Using LOAD and SAVE is much faster than using *EXEC and *SPOOL.
These activities illustrate the saving and joining of programs using *SPOOL and *EXEC.
i. Start by entering the following two lines of program so that you have something to save:
10 PROCtrial
20 END
ii. Now save these lines under the name MAIN-PROG using the *SPOOL command, as described in the previous section.
iii. Enter NEW. This is to remove these lines from memory and so convince you, when you see them again, that you have really retrieved them from tape.

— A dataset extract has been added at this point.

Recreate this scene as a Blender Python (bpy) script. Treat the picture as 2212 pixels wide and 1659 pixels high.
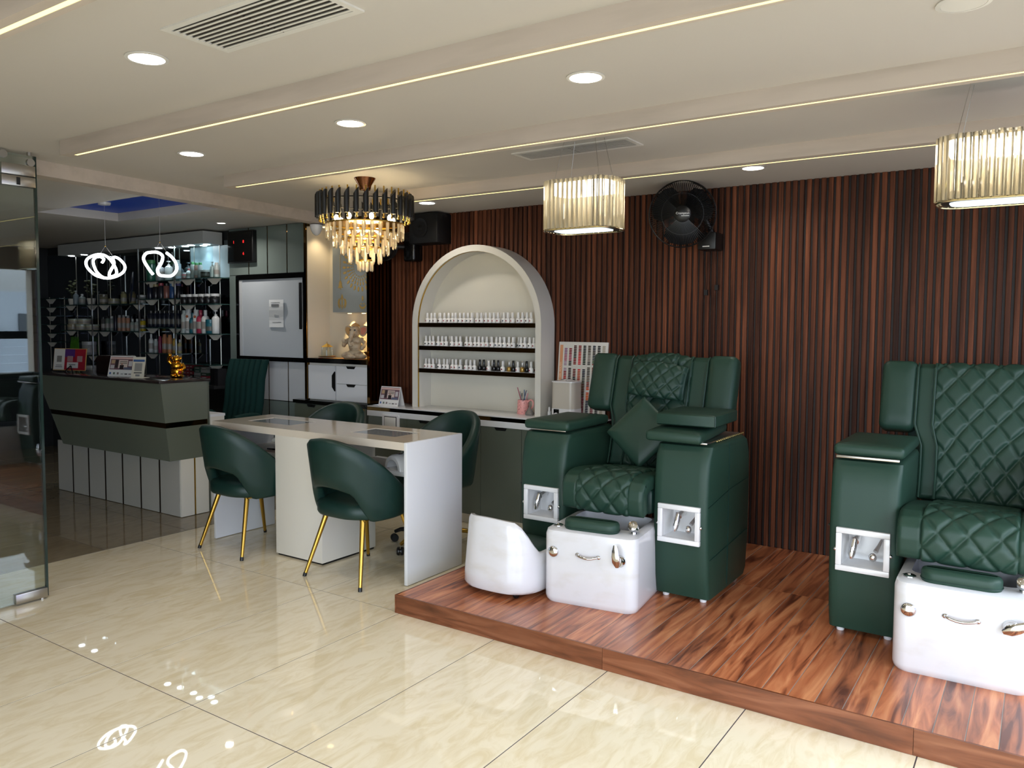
import bpy, bmesh, math, random
from mathutils import Vector, Matrix
random.seed(7)
sc = bpy.context.scene
for o in list(bpy.data.objects): bpy.data.objects.remove(o)
COL = sc.collection
PI = math.pi
def R(d): return math.radians(d)

# ------------------------------------------------------------------ camera
cam_d = bpy.data.cameras.new('camera')
cam = bpy.data.objects.new('camera', cam_d); COL.objects.link(cam)
yaw, pitch, roll = R(-34.356), R(-3.3675), R(0.265)
fw = Vector((math.sin(yaw)*math.cos(pitch), math.cos(yaw)*math.cos(pitch), math.sin(pitch)))
rt = Vector((math.cos(yaw), -math.sin(yaw), 0)); up = rt.cross(fw)
rt2 = rt*math.cos(roll)+up*math.sin(roll); up2 = up*math.cos(roll)-rt*math.sin(roll)
M = Matrix((rt2, up2, -fw)).transposed().to_4x4(); M.translation = (4.5187, -1.8390, 1.4978)
cam.matrix_world = M
cam_d.sensor_fit = 'HORIZONTAL'; cam_d.sensor_width = 36
cam_d.lens = 1723.04/2212*36
cam_d.shift_x = (1106-1080.95)/2212; cam_d.shift_y = -(829.5-802.86)/2212
cam_d.clip_start = .05
sc.camera = cam

# ------------------------------------------------------------------ world, daylight, exposure
w = bpy.data.worlds.new('sky'); sc.world = w; w.use_nodes = True
nt = w.node_tree; bg = nt.nodes['Background']
SKY = (0.77, 0.885, 1.0)
bg.inputs['Color'].default_value = (*SKY, 1); bg.inputs['Strength'].default_value = 7.2
sc.view_settings.view_transform = 'Standard'; sc.view_settings.look = 'None'
sc.view_settings.gamma = 1; sc.view_settings.use_curve_mapping = False
sc.view_settings.exposure = 0.30
cy = sc.cycles
cy.max_bounces = 7; cy.diffuse_bounces = 4; cy.glossy_bounces = 3; cy.transmission_bounces = 4; cy.transparent_max_bounces = 12
cy.caustics_reflective = False; cy.caustics_refractive = False
cy.sample_clamp_indirect = 6.0
cy.use_denoising = True
cy.use_adaptive_sampling = True; cy.adaptive_threshold = .03
def portal(name, loc, rot, sx, sy):
    l = bpy.data.lights.new(name, 'AREA'); l.shape = 'RECTANGLE'; l.size = sx; l.size_y = sy
    l.cycles.is_portal = True
    o = bpy.data.objects.new(name, l); COL.objects.link(o); o.location = loc; o.rotation_euler = rot
    return o
# the open shop front beside and behind the camera
portal('daylight_side', (5.72, -.2, 1.08), (0, R(90), 0), 2.1, 6.3)
portal('daylight_front', (3.85, -3.55, 1.08), (R(90), 0, 0), 3.5, 2.1)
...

iv. Now, using the *SPOOL command, save the following lines under the name TRIAL. They define the procedure PROCtrial which was called in line l0 of the MAIN-PROG:
100 DEF PROCtrial
110 PRINT "This is proc trial"
120 ENDPROC
v. You should now have two blocks of data saved: under the names MAIN-PROG and TRIAL. Enter NEW to clear the existing lines of procedure and then retrieve MAIN-PROG using the *EXEC command. You will have to wind the tape back to the start and set the tape recorder to play. You will now see the lines of the first program rapidly typed up on the screen preceded by the message:
>>LIST
Syntax error
and followed by the message:
>> *SPOOL
Syntax error
>
We discuss these error messages in Section 0.4.
vi. List the program lines recovered so far. This should confirm that only the first set of lines, up to line 20 have reappeared. Try entering RUN. Does this produce the following error message?

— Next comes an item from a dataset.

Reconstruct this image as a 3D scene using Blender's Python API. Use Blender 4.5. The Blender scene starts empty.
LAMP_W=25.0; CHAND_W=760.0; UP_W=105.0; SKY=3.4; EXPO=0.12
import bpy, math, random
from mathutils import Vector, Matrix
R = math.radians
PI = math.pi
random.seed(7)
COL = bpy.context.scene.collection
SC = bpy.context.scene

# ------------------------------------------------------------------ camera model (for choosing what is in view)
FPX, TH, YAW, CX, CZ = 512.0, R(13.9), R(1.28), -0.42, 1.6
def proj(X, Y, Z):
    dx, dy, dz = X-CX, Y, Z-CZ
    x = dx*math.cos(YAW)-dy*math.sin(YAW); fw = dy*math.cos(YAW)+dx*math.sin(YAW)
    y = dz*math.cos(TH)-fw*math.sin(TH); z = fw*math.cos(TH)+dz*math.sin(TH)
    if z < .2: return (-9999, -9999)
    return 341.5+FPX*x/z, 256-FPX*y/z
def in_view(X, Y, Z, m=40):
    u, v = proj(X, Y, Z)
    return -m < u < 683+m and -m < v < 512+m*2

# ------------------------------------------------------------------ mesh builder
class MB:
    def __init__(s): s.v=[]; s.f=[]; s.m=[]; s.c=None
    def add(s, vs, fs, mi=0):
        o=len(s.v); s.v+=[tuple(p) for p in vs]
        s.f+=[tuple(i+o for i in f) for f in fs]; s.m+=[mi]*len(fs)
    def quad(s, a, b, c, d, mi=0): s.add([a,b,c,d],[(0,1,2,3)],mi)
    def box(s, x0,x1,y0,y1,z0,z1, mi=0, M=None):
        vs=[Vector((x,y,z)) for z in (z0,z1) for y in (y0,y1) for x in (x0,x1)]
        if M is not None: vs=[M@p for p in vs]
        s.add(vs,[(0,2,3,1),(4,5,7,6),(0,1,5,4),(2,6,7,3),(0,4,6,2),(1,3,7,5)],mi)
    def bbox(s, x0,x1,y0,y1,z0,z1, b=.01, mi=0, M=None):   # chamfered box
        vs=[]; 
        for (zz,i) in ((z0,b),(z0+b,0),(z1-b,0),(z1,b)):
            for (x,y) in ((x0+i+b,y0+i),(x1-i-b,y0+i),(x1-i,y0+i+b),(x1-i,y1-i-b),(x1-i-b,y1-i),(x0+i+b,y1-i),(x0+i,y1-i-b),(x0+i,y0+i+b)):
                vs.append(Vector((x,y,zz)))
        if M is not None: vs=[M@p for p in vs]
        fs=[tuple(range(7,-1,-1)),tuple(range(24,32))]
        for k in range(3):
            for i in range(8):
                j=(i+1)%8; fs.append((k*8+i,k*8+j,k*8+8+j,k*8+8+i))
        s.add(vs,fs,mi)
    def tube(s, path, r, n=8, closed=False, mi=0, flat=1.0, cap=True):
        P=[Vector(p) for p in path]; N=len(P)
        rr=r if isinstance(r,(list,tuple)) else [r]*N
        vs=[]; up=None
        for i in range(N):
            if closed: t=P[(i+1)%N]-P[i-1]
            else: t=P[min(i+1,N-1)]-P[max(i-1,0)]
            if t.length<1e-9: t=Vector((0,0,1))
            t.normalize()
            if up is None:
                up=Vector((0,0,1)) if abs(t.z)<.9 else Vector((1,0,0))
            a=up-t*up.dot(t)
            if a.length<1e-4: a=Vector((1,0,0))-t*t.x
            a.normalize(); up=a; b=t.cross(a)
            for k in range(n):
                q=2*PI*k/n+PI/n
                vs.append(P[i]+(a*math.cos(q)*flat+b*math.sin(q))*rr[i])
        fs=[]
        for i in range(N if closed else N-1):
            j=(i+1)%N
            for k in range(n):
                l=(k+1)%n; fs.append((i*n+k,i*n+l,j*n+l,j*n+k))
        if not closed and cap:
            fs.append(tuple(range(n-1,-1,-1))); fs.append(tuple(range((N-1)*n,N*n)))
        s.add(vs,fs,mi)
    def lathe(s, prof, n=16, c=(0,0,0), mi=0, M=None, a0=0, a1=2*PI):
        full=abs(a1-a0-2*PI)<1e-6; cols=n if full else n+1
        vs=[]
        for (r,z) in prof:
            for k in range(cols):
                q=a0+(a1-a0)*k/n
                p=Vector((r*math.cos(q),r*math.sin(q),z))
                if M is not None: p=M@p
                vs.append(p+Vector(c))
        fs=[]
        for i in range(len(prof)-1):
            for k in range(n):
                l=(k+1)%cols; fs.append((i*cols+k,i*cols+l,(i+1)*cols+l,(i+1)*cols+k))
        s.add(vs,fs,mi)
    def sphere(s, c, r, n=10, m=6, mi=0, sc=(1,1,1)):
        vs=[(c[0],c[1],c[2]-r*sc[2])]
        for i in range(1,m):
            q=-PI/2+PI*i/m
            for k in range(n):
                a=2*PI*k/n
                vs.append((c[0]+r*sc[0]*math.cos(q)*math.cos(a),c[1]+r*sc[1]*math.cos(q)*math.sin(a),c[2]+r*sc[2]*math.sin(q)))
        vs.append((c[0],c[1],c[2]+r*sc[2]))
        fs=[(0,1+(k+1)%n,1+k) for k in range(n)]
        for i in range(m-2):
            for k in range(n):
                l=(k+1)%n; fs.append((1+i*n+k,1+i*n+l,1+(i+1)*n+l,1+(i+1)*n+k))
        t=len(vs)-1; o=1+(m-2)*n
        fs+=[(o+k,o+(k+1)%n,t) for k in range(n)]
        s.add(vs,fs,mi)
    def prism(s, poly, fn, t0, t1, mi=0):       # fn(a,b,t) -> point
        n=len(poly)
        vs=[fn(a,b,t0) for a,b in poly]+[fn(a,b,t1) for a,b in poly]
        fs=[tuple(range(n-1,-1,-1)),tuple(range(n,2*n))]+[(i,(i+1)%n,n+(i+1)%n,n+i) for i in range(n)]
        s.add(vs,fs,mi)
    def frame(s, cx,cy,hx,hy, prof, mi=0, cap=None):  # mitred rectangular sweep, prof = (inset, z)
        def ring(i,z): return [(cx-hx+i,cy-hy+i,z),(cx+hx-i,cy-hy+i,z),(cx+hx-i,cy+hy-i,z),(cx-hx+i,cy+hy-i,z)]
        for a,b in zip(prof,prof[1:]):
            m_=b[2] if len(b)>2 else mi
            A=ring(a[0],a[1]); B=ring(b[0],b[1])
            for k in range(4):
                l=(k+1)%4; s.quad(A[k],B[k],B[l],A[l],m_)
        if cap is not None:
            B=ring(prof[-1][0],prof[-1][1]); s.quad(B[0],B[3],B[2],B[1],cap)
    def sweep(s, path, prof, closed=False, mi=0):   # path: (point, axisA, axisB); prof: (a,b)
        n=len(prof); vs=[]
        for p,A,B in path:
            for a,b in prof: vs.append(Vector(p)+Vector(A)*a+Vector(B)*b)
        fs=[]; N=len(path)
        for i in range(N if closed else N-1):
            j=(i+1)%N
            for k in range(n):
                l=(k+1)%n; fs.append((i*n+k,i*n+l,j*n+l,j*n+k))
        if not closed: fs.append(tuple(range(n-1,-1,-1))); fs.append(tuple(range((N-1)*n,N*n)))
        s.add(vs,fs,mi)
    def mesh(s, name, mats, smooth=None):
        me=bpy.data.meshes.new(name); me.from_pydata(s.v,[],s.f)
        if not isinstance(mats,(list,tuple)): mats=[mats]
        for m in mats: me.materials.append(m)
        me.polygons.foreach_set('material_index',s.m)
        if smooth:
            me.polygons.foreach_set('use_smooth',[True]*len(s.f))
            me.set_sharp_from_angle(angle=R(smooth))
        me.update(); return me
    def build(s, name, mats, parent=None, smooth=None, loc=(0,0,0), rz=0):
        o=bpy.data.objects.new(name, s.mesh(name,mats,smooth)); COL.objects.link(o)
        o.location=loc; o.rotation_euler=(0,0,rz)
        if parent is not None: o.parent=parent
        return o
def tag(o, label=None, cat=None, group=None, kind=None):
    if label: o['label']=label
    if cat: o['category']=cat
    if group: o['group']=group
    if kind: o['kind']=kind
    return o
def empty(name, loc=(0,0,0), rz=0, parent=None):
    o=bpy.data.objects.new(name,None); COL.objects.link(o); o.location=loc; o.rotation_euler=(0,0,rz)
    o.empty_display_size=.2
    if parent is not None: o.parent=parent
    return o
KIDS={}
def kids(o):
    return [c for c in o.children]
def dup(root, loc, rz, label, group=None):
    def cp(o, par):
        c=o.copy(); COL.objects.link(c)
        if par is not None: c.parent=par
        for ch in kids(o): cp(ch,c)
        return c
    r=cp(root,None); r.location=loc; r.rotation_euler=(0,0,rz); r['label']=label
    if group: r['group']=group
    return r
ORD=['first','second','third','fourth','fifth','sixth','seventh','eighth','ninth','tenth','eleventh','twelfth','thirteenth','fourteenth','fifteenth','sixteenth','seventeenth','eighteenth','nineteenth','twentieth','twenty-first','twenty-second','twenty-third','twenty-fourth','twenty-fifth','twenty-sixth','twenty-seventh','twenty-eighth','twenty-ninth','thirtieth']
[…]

No such FN/PROC at line 10
vii. Now similarly retrieve "TRIAL" using the *EXEC commend. Do the set of tines which define the procedure appear?
viii. Enter LIST tm confirm that the two sets of lines have been joined to give a complete program. Does the program run now?
Activity 0.3v: You may ignore the Syntax error messages. They always arise at the start and end of loading of a program using *SPOOL, and arise because the > sign which precedes the *SPOOL is a mechanism by which the system is prevented from responding to recorded commands.